On Sunday we are off for a week of vacation in SW Harbor.  For someone like me, the packing of foodstuffs is always a problem (well not really as much for me as for The Captain)  but since we go from SW directly on to our sailboat for a few days the dilemma is expanded.  How much to take?  How much to buy there?  What will the markets have?  What about our favorite quietside restaurants?  Will a gallon of olive oil be enough? I'll visit local farmers' markets and be on the lookout for great food everywhere.  Tough job but someone has to blog it.   Stay tuned for the play-by-play.

Saturday, June 23, 2012

My love affair with the OFM

The Orono Farmers Market always makes me happy.  I think I was one of their first customers back in the day and, at one time, I had a booth with baked goods and appetizer spreads.  The fantastic array of locally grown and produced goods brings together friends, kids and dogs in a weekly celebration of community.  I always arrive with a feeling of expectation.  What new crops have ripened in the gardens of hard-working vegetable farmers.  What cheeses have been produced by our fantastic cheesemakers.  Chicken, eggs, meats, flowers, bread, milk, yogurt, maple syrup - I hardly ever go to the grocery store this time of year.  Well, maybe for toilet paper!  As I wander the stalls, menus begin to form in my mind.  Steak salad with Grassland flank, Peacemeal's greens and Appleton feta?  Pate with Mainely Poultry's chicken livers (never buy chicken liver in the grocery store!) on crusty french bread with a side of unsalted butter and radishes?  What's the weather going to do?  Should I make a rich chowder from Perley's beautiful white cod and  a few scallops or bake the cod with a buttery scallop and garlic scape
dressing on top?
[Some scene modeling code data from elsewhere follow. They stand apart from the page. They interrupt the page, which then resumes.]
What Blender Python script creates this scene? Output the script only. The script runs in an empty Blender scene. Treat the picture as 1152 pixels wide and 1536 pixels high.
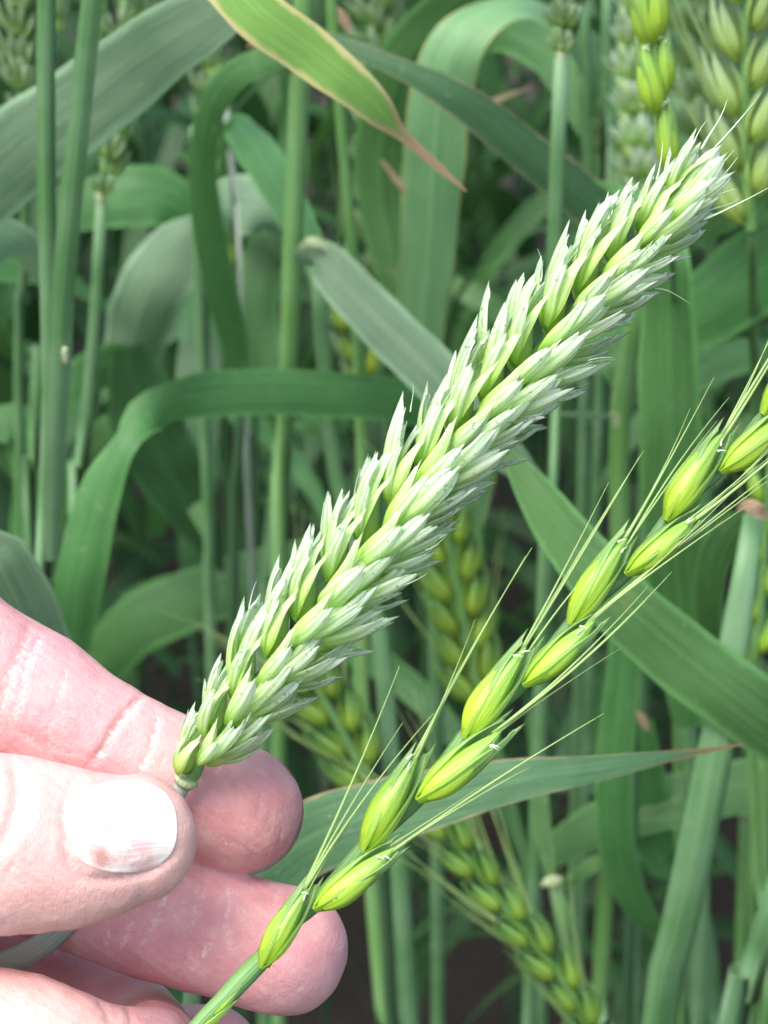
import bpy, bmesh, math, random
import numpy as np
from mathutils import Vector, Matrix, Quaternion, kdtree
from mathutils.bvhtree import BVHTree
from mathutils.noise import noise as pnoise
random.seed(7)
R = math.radians
scene = bpy.context.scene
COL = scene.collection

# ------------------------------------------------------------------ camera
F = 3120.0                      # focal length in photo pixels (1152 x 1536)
PITCH = R(30.0)
CAMH = 1.0
CAM = Vector((0, 0, CAMH))
XR = Vector((1, 0, 0))
FW = Vector((0, math.cos(PITCH), -math.sin(PITCH)))
UP = Vector((0, math.sin(PITCH), math.cos(PITCH)))
cd = bpy.data.cameras.new('camera'); cam = bpy.data.objects.new('camera', cd); COL.objects.link(cam)
cam.location = CAM; cam.rotation_euler = (math.pi/2 - PITCH, 0, 0)
cd.sensor_fit = 'VERTICAL'; cd.sensor_height = 24.0; cd.lens = 24.0*F/1536.0
cd.clip_start = 0.01; cd.clip_end = 200
cd.dof.use_dof = True; cd.dof.focus_distance = 0.25; cd.dof.aperture_fstop = 27.0
scene.camera = cam
scene.render.resolution_x = 768; scene.render.resolution_y = 1024

# ------------------------------------------------------------------ light
SUN_EL, SUN_AZ = 62.0, 228.0      # azimuth clockwise from +Y (the view direction)
w = bpy.data.worlds.new('World'); scene.world = w; w.use_nodes = True
nt = w.node_tree; bg = nt.nodes['Background']
sky = nt.nodes.new('ShaderNodeTexSky'); sky.sky_type = 'NISHITA'; sky.sun_disc = False
sky.sun_elevation = R(SUN_EL); sky.sun_rotation = R(SUN_AZ); sky.dust_density = 4.0; sky.air_density = 1.0; sky.ozone_density = 0.6
nt.links.new(sky.outputs[0], bg.inputs[0]); bg.inputs[1].default_value = 0.15
sd = bpy.data.lights.new('sun', 'SUN'); sun = bpy.data.objects.new('sun', sd); COL.objects.link(sun)
sd.energy = 1.15; sd.angle = R(36); sd.color = (1.0, 0.965, 0.9)
az, el = R(SUN_AZ), R(SUN_EL)
sdir = Vector((math.sin(az)*math.cos(el), math.cos(az)*math.cos(el), math.sin(el)))
sun.rotation_euler = sdir.to_track_quat('Z', 'Y').to_euler()
vs = scene.view_settings
vs.view_transform = 'Standard'; vs.look = 'None'; vs.gamma = 1.0; vs.use_curve_mapping = False
vs.exposure = 1.2
scene.render.engine = 'CYCLES'
scene.cycles.max_bounces = 8; scene.cycles.transmission_bounces = 6; scene.cycles.transparent_max_bounces = 8

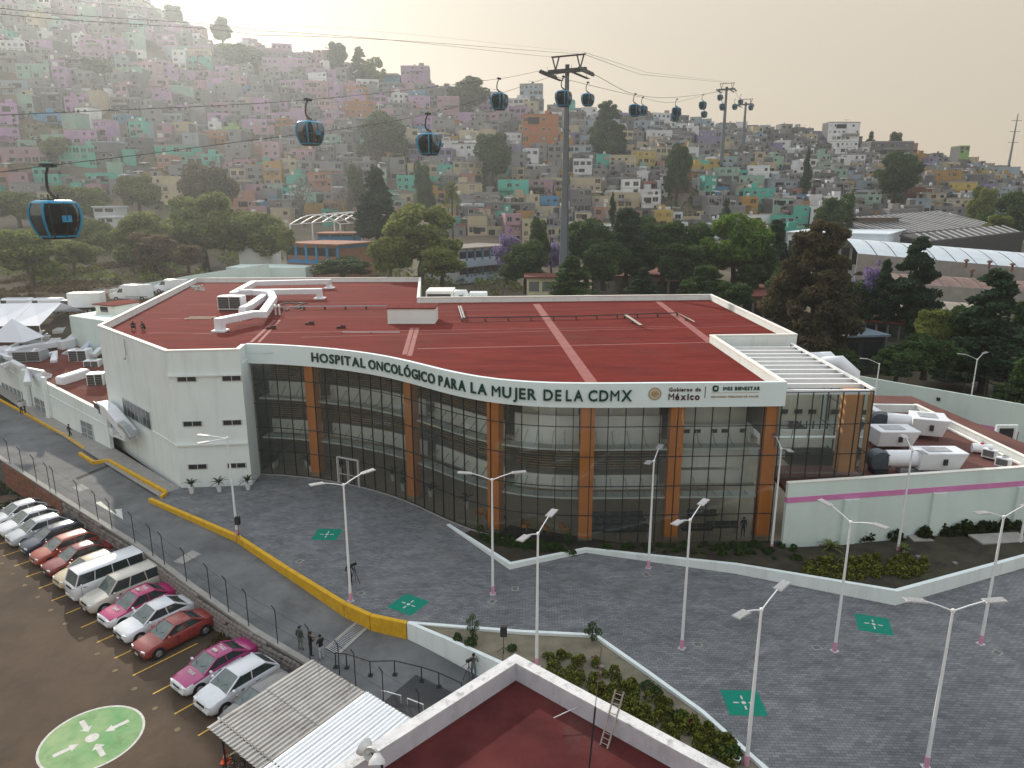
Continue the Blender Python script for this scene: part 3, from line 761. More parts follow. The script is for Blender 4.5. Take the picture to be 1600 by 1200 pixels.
# ---- letters
fl = [0]
for i in range(len(FC) - 1): fl.append(fl[-1] + (FC[i + 1] - FC[i]).length)
def fpos(s):
 i = max(j for j in range(len(FC) - 1) if fl[j] <= s + 1e-9); t = (s - fl[i]) / (fl[i + 1] - fl[i]); return FC[i].lerp(FC[i + 1], t), (FC[i + 1] - FC[i]).normalized()
def arc_of(px):
 best = None
 for k in range(0, 2000):
  s = fl[-1] * k / 2000; p, _ = fpos(s); zc = p.y * CP + (H - 12.3) * SP; x = 800 + F * p.x / zc
  if x >= px: return s
 return fl[-1]
def lay_text(txt, s0, s1, zbase, cap, m, depth=.05, bold=.0, name='letter', shear=0):
 """letters laid one by one along the curved fascia"""
 size = cap / .73
 ws = []; meshes = []
 for ch in txt:
  if ch == ' ': ws.append(size * .3); meshes.append(None); continue
  me = text_mesh(ch, size, bold * (0 if ch in 'MN' else 1), depth, shear=shear); xs = [v.co.x for v in me.vertices]; x0 = min(xs)
  for v in me.vertices: v.co.x -= x0
  ws.append(max(xs) - x0); meshes.append(me)
 g0 = size * .13; kx = min(1.15, (s1 - s0 - g0 * (len(txt) - 1)) / sum(ws)); ws = [q * kx for q in ws]; gap = (s1 - s0 - sum(ws)) / max(1, len(txt) - 1); s = s0
 for ch, w, me in zip(txt, ws, meshes):
  if me is not None:
   p, t = fpos(s + w / 2); ang = math.atan2(t.y, t.x); nn = Vector((t.y, -t.x, 0))
   base = Vector((p.x, p.y, zbase)) + nn * (.02 + depth)
   Mx = Matrix.Translation(base) @ Matrix.Rotation(ang, 4, 'Z') @ Matrix.Rotation(pi / 2, 4, 'X') @ Matrix.Translation((-w / 2, 0, 0)) @ Matrix.Diagonal((kx, 1, 1, 1))
   place_mesh(name, me, m, Mx, hos)
  s += w + gap
# word by word so that each word starts and ends where it does on the building
WORDS = [('HOSPITAL', 487, 571), ('ONCOLÓGICO', 576, 680), ('PARA', 686, 728), ('LA', 736, 761), ('MUJER', 769, 838), ('DE', 849, 877), ('LA', 884, 911), ('CDMX', 919, 987)]
for w, a, b in WORDS: lay_text(w, arc_of(a), arc_of(b), 11.88, .86, W_GREEN_TXT, .045, .022)
m_mar = mat('letter_maroon', (0.06, 0.008, 0.012), .5, .05, 3); m_gold = mat('emblem_gold', (0.36, 0.25, 0.12), .5, .25, 9); m_dgr = mat('emblem_green', (0.003, 0.04, 0.03), .5)
lay_text('Gobierno de', arc_of(1045), arc_of(1094), 12.57, .3, m_mar, .02, .008)
lay_text('México', arc_of(1044), arc_of(1093), 11.93, .52, m_mar, .02, .02)
lay_text('IMSS BIENESTAR', arc_of(1129), arc_of(1186), 12.63, .27, m_dgr, .02, .014)
lay_text('SERVICIOS PÚBLICOS DE SALUD', arc_of(1111), arc_of(1185), 12.08, .13, m_gold, .012, .006)
def fplate(px0, px1, z0, z1, m, name, d=.02):
 s0, s1 = arc_of(px0), arc_of(px1); p, t = fpos(s0); q, _ = fpos(s1); nn = Vector((t.y, -t.x)) * (d + .004)
 MB().wall(p + nn, q + nn, d, z0, z1, side=1).build(name, m, hos)
fplate(1101, 1101.8, 12.05, 12.9, m_mar, 'divider'); fplate(1111, 1185, 12.42, 12.445, m_gold, 'divider')
# emblems: ringed seal with a spread bird, and a small health emblem
def disc(px, z, r, m, name, z_off=.02, inner=0.0, n=28, shape=None):
 p, t = fpos(arc_of(px)); t3 = Vector((t.x, t.y, 0)); nn = Vector((t.y, -t.x, 0)); c = Vector((p.x, p.y, z)); mb = MB()
 if shape:
  f0 = [c + t3 * x * r + Vector((0, 0, y * r)) + nn * z_off for x, y in shape]; f1 = [q + nn * .025 for q in f0]; k = len(f0)
  mb.add(f0 + f1, [tuple(range(k, 2 * k))] + [(i, (i + 1) % k, k + (i + 1) % k, k + i) for i in range(k)])
 else:
  o_ = [(math.cos(2 * pi * k / n), math.sin(2 * pi * k / n)) for k in range(n)]; vs = []
  for rr_, dd in ((r, z_off), (r, z_off + .025), (inner, z_off + .025), (inner, z_off)): vs += [c + t3 * x * rr_ + Vector((0, 0, y * rr_)) + nn * dd for x, y in o_]
  fs = []
  for ring_ in range(3 if inner > 0 else 1):
   for k in range(n): fs.append((ring_ * n + k, ring_ * n + (k + 1) % n, (ring_ + 1) * n + (k + 1) % n, (ring_ + 1) * n + k))
  if inner == 0: fs.append(tuple(range(n, 2 * n)))
  mb.add(vs, fs)
 mb.build(name, m, hos)
disc(1023, 12.4, .48, m_gold, 'emblem_ring', inner=.40); disc(1023, 12.4, .34, mat('emblem_pale', (.5, .4, .28), .6, .2, 8), 'emblem_disc', z_off=.015)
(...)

Kousky has greenhouse grown zucchini and Snakeroot has cucumbers.    I could slice them thinly lengthwise, spread with Olde Oak chevre mixed with dill and fill  with julienned carrots, green onions and radish. Roll it up for a vegetable sushi.  For dessert I could make another lemon cheesecake like the one being served at the Orono Public Library tonight for Artsapaloosa.  I used cream cheese from Tide Mill Farm purchased through the Orono Local Buying Club (more on this later) with farm fresh eggs, Olde Oak yogurt and lemon peel.  Schartner's strawberries mixed with a touch of limoncello on top?  Evermay Nursery still has beautiful plants and hanging baskets on sale.
I'll ask Kathryn what I should put in that shady bed I dug out next to the garden shed. It's going to be a great day regardless of the weather.  Better get cooking!

Friday, June 22, 2012

Strawberries are early this year.  I have a few plants in the garden.  I just learned that in addition to getting slugs drunk in a dish of beer, I can spray the plants with a hot pepper solution to keep the slugs away.
Supposedly, it will also work on my sunflowers and eggplant, etc.  Yet another use for sirachi!  I found great, overfilled quarts of low-spray strawberries at the Central St. Farmhouse in Bangor for $4.50.  I also admired the hops growing up the ropes in their garden and was told that they will have hops plants in the near future.  I think I will put up a small trellis in the garden and plant some.  The flowers are quite lovely and I remember seeing them in the garden at the Page Farm and Home Museum.  I turned some of the strawberries into a cool summer mousse.  Just blend four cups of cleaned strawberries with about a third of a cup of sugar in the processor.  I added a third of a cup of my homemade limoncello but you can add a quarter cup of lemon juice a couple of tbsps of any other liqueur.  Some recipes call for marsala but I think it takes away from the strawberries.  I mixed 1 1/2 pkgs of unflavored gelatin with a quarter cup of hot water and whisked it into the strawberries.  Then I whipped about 3/4 cup heavy cream and folded it in.  I put it in dessert cups and let it chill for about 5 hours.  You can put the filling into a prepared pie shell (regular or graham cracker) for a strawberry "chiffon" pie.  Add more whipped cream and few strawberry slices for an easy, elegant, cool dessert on hot summer nights.